La Lamborghini Miura atteignait 300 km/h. Vraiment ?
le chef-d’œuvre de Sant'Agata Bolognese est l'une des plus belles autos au monde. Mais celle qui, sur le papier, affichait une vitesse de pointe de 300 km/h avait-elle réellement les moyens de ses ambitions ? Vrai ou pas, on lui pardonnera.
Les grandes œuvres ne sont pas forcément parfaites. Parfois, leurs défauts éclairent leurs qualités pour les transformer en chefs-d’œuvre. En témoigne la Lamborghini Miura, celle sur qui on a déjà tout dit et tout écrit. Celle qui a tout inventé. Première supercar, première auto de série à moteur central (et transversal) arrière, c'est aussi la première qui a réellement tenté de rivaliser avec l’insubmersible Ferrari. Elle était aussi la plus rapide au monde, annoncée pour 300 km/h. Mais a-t-elle réellement atteint cette vitesse un jour ?
Trois fées pour la créer
Pour sa naissance, trois fées se sont penchées sur son berceau. Marcello Gandini, jeune designer de 27 ans embrigadé chez Bertone, Gianpaolo Dallara, l’ingénieur qui ne rêve que de course auto et Paolo Stanzani qui tente de coordonner les fantasmes des deux premiers. Sans oublier Bob Wallace, pilote d’essai et metteur au point néo-zélandais. Tous travaillent sous l’œil un tant soit peu inquisiteur de Ferrucio Lammborghini qui veut faire oublier le semi-échec de la première auto d’Automobili Lamborghini sortie en 1965 : la 350 GT.
Deux ans plus tard, au salon de Genève, la Miura est dévoilée. Les lignes de Gandini sont à couper le souffle. Le génial Italien, qui négligeait l’aérodynamique, se souvenant simplement des bouts de laine collés sur le prototype et filmées pour vérifier, légèrement, le bien-fondé de ses choix, a tracé des traits d’une fluidité visuelle jamais vu.
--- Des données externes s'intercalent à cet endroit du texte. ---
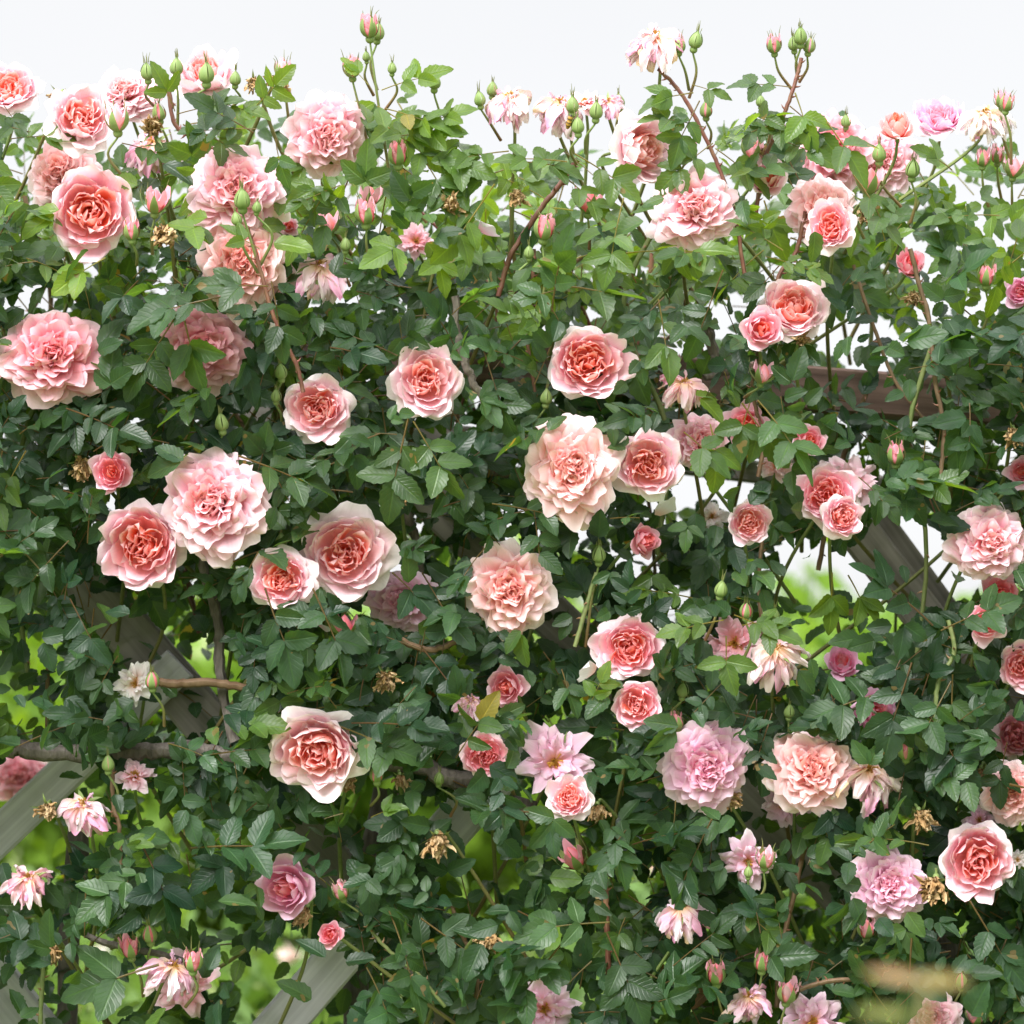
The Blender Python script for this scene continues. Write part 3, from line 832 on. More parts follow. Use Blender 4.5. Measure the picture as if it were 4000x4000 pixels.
# hand placed leaves: x, y of the leaf stalk's base, direction x, y (up positive), leaflet length in px, pairs, youth, depth offset
SPRAYS = [
    (720, 170, .8, .3, 56, 2, .7, 0), (712, 200, .8, -.5, 60, 2, .7, 0), (728, 205, .9, -.25, 58, 2, .7, 0), (735, 260, .9, .15, 60, 2, .6, 0), (695, 160, -.5, .6, 40, 1, .7, 0), (732, 240, .7, -.5, 60, 2, .5, 0),
    (735, 300, .8, -.5, 66, 2, .5, 0), (800, 235, .85, .35, 56, 1, .7, 0), (795, 260, .8, -.5, 58, 2, .6, 0), (790, 290, .9, -.2, 64, 2, .5, 0), (800, 300, .5, -.8, 60, 2, .6, 0), (812, 215, .7, -.4, 40, 1, .8, 0),
    (960, 285, -.9, -.1, 60, 2, .5, 0), (965, 305, .9, .0, 58, 2, .4, 0), (950, 320, -.8, -.3, 66, 2, .3, 0), (1070, 305, -.95, .1, 62, 2, .5, -.02), (1085, 290, .8, -.5, 66, 2, .6, -.02), (1060, 330, .8, -.6, 60, 2, .5, 0),
    (1308, 175, -.9, -.15, 60, 1, .5, 0), (1320, 190, -.4, -.8, 58, 2, .3, 0), (1305, 160, .95, -.2, 44, 1, .4, 0), (1345, 270, -.7, -.5, 60, 2, .3, 0), (1350, 280, .7, -.5, 58, 2, .4, 0), (1330, 240, -.8, .2, 54, 2, .4, 0),
    (1370, 330, .8, .2, 58, 2, .3, 0), (1380, 260, .6, .4, 54, 2, .4, 0), (1495, 165, -.7, .1, 50, 2, .4, 0), (1500, 175, .3, -.9, 66, 1, .6, -.01), (1490, 200, .7, -.6, 56, 2, .4, 0), (1475, 230, -.7, -.2, 50, 2, .4, 0), (1460, 260, .8, -.3, 56, 2, .3, 0),
    (1560, 230, .5, -.7, 80, 1, .3, -.04), (1555, 225, -.8, -.1, 60, 2, .3, 0), (1610, 330, .6, -.8, 72, 2, .3, -.06),
    (335, 215, .8, .2, 54, 2, .6, 0), (345, 235, .8, -.3, 60, 2, .5, 0), (330, 210, -.2, .6, 54, 1, .5, 0), (400, 190, .8, -.2, 50, 2, .5, 0), (470, 215, .5, .5, 52, 2, .5, 0), (478, 250, -.6, .35, 60, 2, .2, -.04), (520, 262, .1, -.95, 54, 1, .1, -.06),
    (230, 270, .9, -.2, 50, 2, .4, 0), (60, 250, -.7, .2, 50, 2, .4, 0), (20, 262, .8, .1, 52, 2, .4, 0), (8, 200, .3, -.4, 40, 1, .3, 0),
    # in front of blooms
    (505, 540, -.9, .05, 70, 1, .2, -.10), (512, 530, .2, -.9, 66, 2, .2, -.10), (490, 470, -.7, .5, 46, 1, .6, -.10), (420, 560, -.9, -.15, 78, 2, .2, -.09), (330, 600, -.5, -.8, 76, 2, .3, -.05), (345, 590, .2, -.9, 84, 1, .3, -.06),
    (1290, 815, .7, -.55, 66, 1, .3, -.08), (1340, 800, .2, -.9, 70, 1, .5, -.06), (1400, 760, .55, -.8, 84, 1, .5, -.07), (1415, 760, -.3, -.9, 62, 1, .3, -.07), (1430, 755, .5, -.6, 78, 2, .3, -.07),
    (1620, 900, .6, -.5, 48, 2, .2, -.08), (1365, 1170, -.8, -.1, 56, 2, .5, -.08), (1385, 1160, .8, -.3, 58, 2, .5, -.08), (1370, 1200, .0, -.9, 62, 1, .5, -.08), (1400, 1180, .8, .2, 52, 1, .5, -.08),
    (740, 1080, .8, -.7, 70, 1, .0, -.02), (1905, 1480, .7, -.1, 120, 0, .2, -.10), (1900, 1400, -.2, -.9, 52, 2, .1, -.02), (500, 1110, .3, -.9, 80, 2, .1, -.07), (590, 1110, .4, -.8, 84, 2, .1, -.07),
    (770, 790, -.2, -.9, 84, 2, .3, -.08), (780, 795, .5, -.8, 74, 2, .3, -.08), (450, 860, .9, -.3, 86, 2, .2, -.06), (1070, 540, .9, -.1, 84, 1, .2, -.05), (1060, 545, -.9, -.2, 56, 1, .2, -.05),
    (1760, 1180, -.6, .6, 84, 2, .1, -.06), (1775, 1190, .7, .4, 70, 2, .1, -.06), (1720, 1250, -.3, -.9, 82, 2, .1, -.06), (1740, 1330, .5, -.8, 86, 2, .1, -.06), (1690, 1300, -.9, -.2, 80, 2, .1, -.05),
    (1150, 1740, -.9, .0, 76, 2, .2, -.06), (1145, 1760, .4, -.9, 80, 2, .2, -.06), (1060, 1780, -.6, -.7, 80, 2, .1, -.05), (640, 1370, .9, -.3, 78, 2, .2, -.04), (860, 1430, .3, .5, 64, 2, .3, -.05),
    (1720, 1770, -.1, -.9, 90, 1, .1, -.05), (1830, 1700, .5, -.8, 86, 2, .1, -.05), (1600, 1085, .4, -.7, 66, 1, .9, .05), (1570, 1080, .0, -.9, 64, 1, .9, .05),
    (440, 1060, .8, .4, 90, 1, .1, -.03), (80, 1080, -.5, .6, 76, 2, .1, -.05), (130, 1020, -.6, -.6, 76, 2, .2, -.05), (260, 1580, .5, -.8, 84, 2, .0, -.05), (360, 1600, .8, .1, 90, 2, .0, -.05), (300, 1820, -.8, -.2, 110, 1, .2, -.06),
]
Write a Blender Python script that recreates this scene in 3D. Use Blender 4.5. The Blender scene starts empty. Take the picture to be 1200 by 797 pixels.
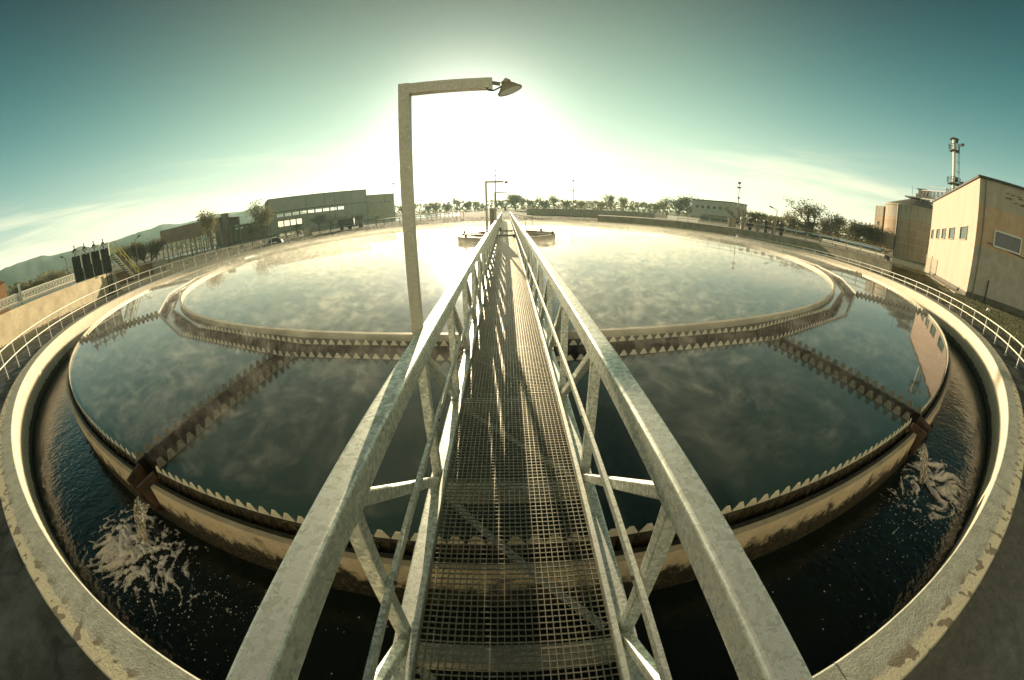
import bpy, bmesh, math, random
from mathutils import Vector, Matrix, noise
random.seed(7)
C = bpy.context.scene.collection
R_ = math.radians
E = 2.10            # eye height above the ground around the tank
YC = 23.334         # tank centre lies straight ahead of the camera
# ------------------------------------------------------------------ camera
cd = bpy.data.cameras.new('camera'); cam = bpy.data.objects.new('camera', cd); C.objects.link(cam)
cd.type = 'PANO'; cd.clip_start = 0.02; cd.clip_end = 6000
cd.sensor_fit = 'HORIZONTAL'; cd.sensor_width = 36.0; cd.sensor_height = 36.0 * 680 / 1024
def setpano(o):
    o.panorama_type = 'FISHEYE_LENS_POLYNOMIAL'; o.fisheye_fov = R_(200)
    o.fisheye_polynomial_k0 = 0.0
    o.fisheye_polynomial_k1 = -7.72957569e-02; o.fisheye_polynomial_k2 = -6.89449105e-06
    o.fisheye_polynomial_k3 = 1.77154771e-05; o.fisheye_polynomial_k4 = -3.35983622e-07
try: setpano(cd)
except Exception: setpano(cd.cycles)
AX = Vector((0.99974313, -0.01621707, -0.01583321)); AY = Vector((0.02055648, 0.35458729, 0.93479692)); AZ = Vector((0.00954541, 0.93488227, -0.35482957))
m = Matrix((AX, AY, -AZ)).transposed().to_4x4(); m.translation = Vector((0, 0, E)); cam.matrix_world = m
sc = bpy.context.scene; sc.camera = cam
# ------------------------------------------------------------------ light
SAZ, SEL = -5.2, 8.6
S = Vector((math.sin(R_(SAZ)) * math.cos(R_(SEL)), math.cos(R_(SAZ)) * math.cos(R_(SEL)), math.sin(R_(SEL))))
sl = bpy.data.lights.new('sun', 'SUN'); sl.energy = 5.0; sl.angle = R_(0.3); sl.color = (1.0, 0.80, 0.54)
so = bpy.data.objects.new('sun', sl); C.objects.link(so); so.rotation_euler = S.to_track_quat('Z', 'Y').to_euler(); so.location = (0, 0, 60)
sc.view_settings.view_transform = 'Standard'; sc.view_settings.look = 'None'; sc.view_settings.gamma = 1; sc.view_settings.exposure = 1.2
sc.cycles.max_bounces = 8; sc.cycles.diffuse_bounces = 3; sc.cycles.glossy_bounces = 4; sc.cycles.transparent_max_bounces = 16
sc.cycles.volume_bounces = 0; sc.cycles.volume_step_rate = 0.35; sc.cycles.volume_max_steps = 256; sc.cycles.use_denoising = True; sc.cycles.sample_clamp_indirect = 6
sc.cycles.use_adaptive_sampling = True; sc.cycles.adaptive_threshold = 0.015

W = bpy.data.worlds.new('World'); sc.world = W; W.use_nodes = True
class NT:
    def __init__(s, t): s.t = t; s.n = t.nodes; s.l = t.links
    def add(s, ty, ins=None, **kw):
        n = s.n.new(ty)
        for k, v in kw.items(): setattr(n, k, v)
        for k, v in (ins or {}).items():
            i = n.inputs[k]
            if isinstance(v, bpy.types.NodeSocket): s.l.new(v, i)
            else: i.default_value = v
        return n
    def math(s, op, a, b=0.0, c=0.0, clamp=False):
        n = s.add('ShaderNodeMath', {0: a, 1: b, 2: c}, operation=op, use_clamp=clamp); return n.outputs[0]
    def vmath(s, op, a, b=(0, 0, 0)):
        n = s.add('ShaderNodeVectorMath', {0: a, 1: b}, operation=op); return n.outputs['Value'] if op in ('DOT_PRODUCT', 'LENGTH', 'DISTANCE') else n.outputs[0]
    def mix(s, f, a, b, bt='MIX'):
        n = s.add('ShaderNodeMix', {0: f, 6: a, 7: b}, data_type='RGBA', blend_type=bt); return n.outputs[2]
    def ramp(s, f, pts):
        n = s.add('ShaderNodeValToRGB', {0: f}); e = n.color_ramp.elements
        while len(e) < len(pts): e.new(0.5)
        for x, (p, c) in zip(e, pts):
            x.position = p; x.color = (c, c, c, 1) if isinstance(c, (int, float)) else (*c, 1)
        return n.outputs[0]
    def mr(s, v, a, b, c=0.0, d=1.0, smooth=False):
        n = s.add('ShaderNodeMapRange', {0: v, 1: a, 2: b, 3: c, 4: d}); n.clamp = True
        if smooth: n.interpolation_type = 'SMOOTHSTEP'
        return n.outputs[0]
    def noise(s, vec, scale, detail=4, rough=0.55, dist=0.0):
        n = s.add('ShaderNodeTexNoise', {'Vector': vec, 'Scale': scale, 'Detail': detail, 'Roughness': rough, 'Distortion': dist}); return n.outputs[0]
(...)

Une improvisation ? L’auto a été conçue en quatre mois seulement, et techniquement, si elle est révolutionnaire, elle n’est pas totalement au point. Le V12 de 350 ch est bien au rendez-vous, mais l’auto est inconfortable, mal ventilée, et la visibilité à bord est quasi nulle sauf à l’avant. Quant au châssis TP 400, il fait son délicat. Pourtant, elle est donnée pour atteindre 280 km/h dans sa première version. Par qui ? Par quelle homologation ? Personne n’en sait rien et ne compte que la parole de Ferrucio. Le magazine français Sport Auto va pourtant la tester et la chronométrer en cette année 1967. Mais elle n’atteint que 268 km/h. C’est énorme pour l’époque, mais pas au niveau des affirmations italiennes.
Pas grave, à Sant’Agata on concocte une évolution de l’engin : une Miura S plus puissante, de 370 ch, avec des freins renforcés et un châssis revu et corrigé. Ainsi amélioré, le chef-d’œuvre italien devrait atteindre les 300 km/h, c'est sûr. On est en 1968 et ça tombe à pic : Sport Auto prépare son numéro 100 et le fait d’afficher en Une la belle auto mesurée à cette vitesse ça claque. Direction une autoroute italienne pour le test ultime.
José Rozinski, l’essayeur star du journal prend le volant. Il fait beau, mais un vent agaçant se lève. Rozinski écrira « après avoir atteint 288,6 km/h à 7 800 t/mn, je m’en suis tenu là par prudence, car la Miura S devenait pointue à tenir. » Et quand le pilote et journaliste, qui a également commenté les Grands Prix de F1 pour TF1 explique que la Miura est « pointue à tenir », on le croit sur parole, car cela signifie qu’elle est tout simplement impossible à "tenir" pour un conducteur lambda.
Pas grave, Sport Auto titrera en couverture de son numéro 100 : Miura 288 km/h. Et personne n’en voudra à la belle Italienne d’avoir un peu triché. On pardonne tout aux stars, même quand elles jouent les divas.